LEDs need to be connected with the correct polarity; that is, connected in a circuit with positive-to-positive and negative-to-negative wiring. Look carefully at your LED and you will see that one lead is longer than the other. This is the positive lead. Connect it to the positive lead of your battery, which is the last (unconnected) copper tail. Twist the positive lead of the LED onto the last tail of your battery. Be sure to intertwine the leads so that they have a good connection.

Twist a 2" length of copper wire around the LED's negative lead, and wrap the other end around the remaining unconnected nail head (which is your battery's negative connection).

STEP 4: Light the Flower

The moment of truth! Place a drop of lemon juice on each petal's paper towel. When all of the petals are moistened, the LED should light. Yay!

If the LED doesn't light, check that all of the connections are good. Make sure that on each petal, the copper wrapped around the paper towel is not touching the copper wrapped around the nail head.

The LED should stay lit for half an hour or so until the paper towels dry out. You can light it up again simply by adding more lemon juice.

Try adding a stem, leaves, and a flower pot. Try using other kinds of metal. Try making the petals out of metal foil instead of wire. Experiment! Have fun!

22 Comments

what can be n hypothesis and a aim for this experiment?
what can be a hypothesis and aim for this experiment?
Is there any other light bulb we can use to make this project work?
if you attach a wire to all the petals and the soil can you actually "water" it?
cool idea,...... :)
Just wondering if the wires need to be wrapped in the same direction around the nail and can the wires on the paper towel touch each other or do they need to be spaced?
It doesn't matter how the wires are wrapped or if they are touching--the main thing is that there is a mass of copper covering the paper towel which is covering the nail. The wires here don't serve as inductors (such as electromagnetic coils in a motor) in any way, they just provide a surface area for electrons to pass through.

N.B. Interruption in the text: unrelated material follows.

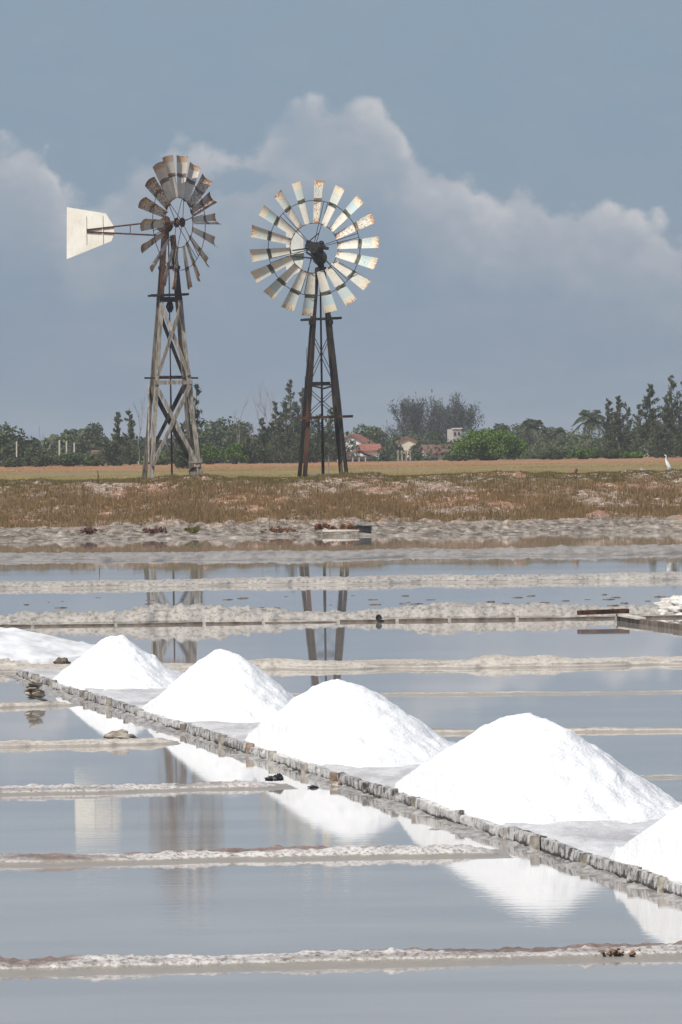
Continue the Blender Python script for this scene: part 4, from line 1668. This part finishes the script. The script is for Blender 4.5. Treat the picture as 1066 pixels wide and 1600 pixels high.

You could just as easily use copper foil in place of the wires.
I really want to try this project with my boys. But I have a question. What gauge is your copper wire? It looks quite fine. Where did you get it?
Wire size isn't at all critical. You just want something stiff enough to stay wound around the cell, but not too heavy for the boys to wind without tools. If you can't find some scrap wire, Radio Shack sells "hookup wire", and hardware stores have doorbell wire.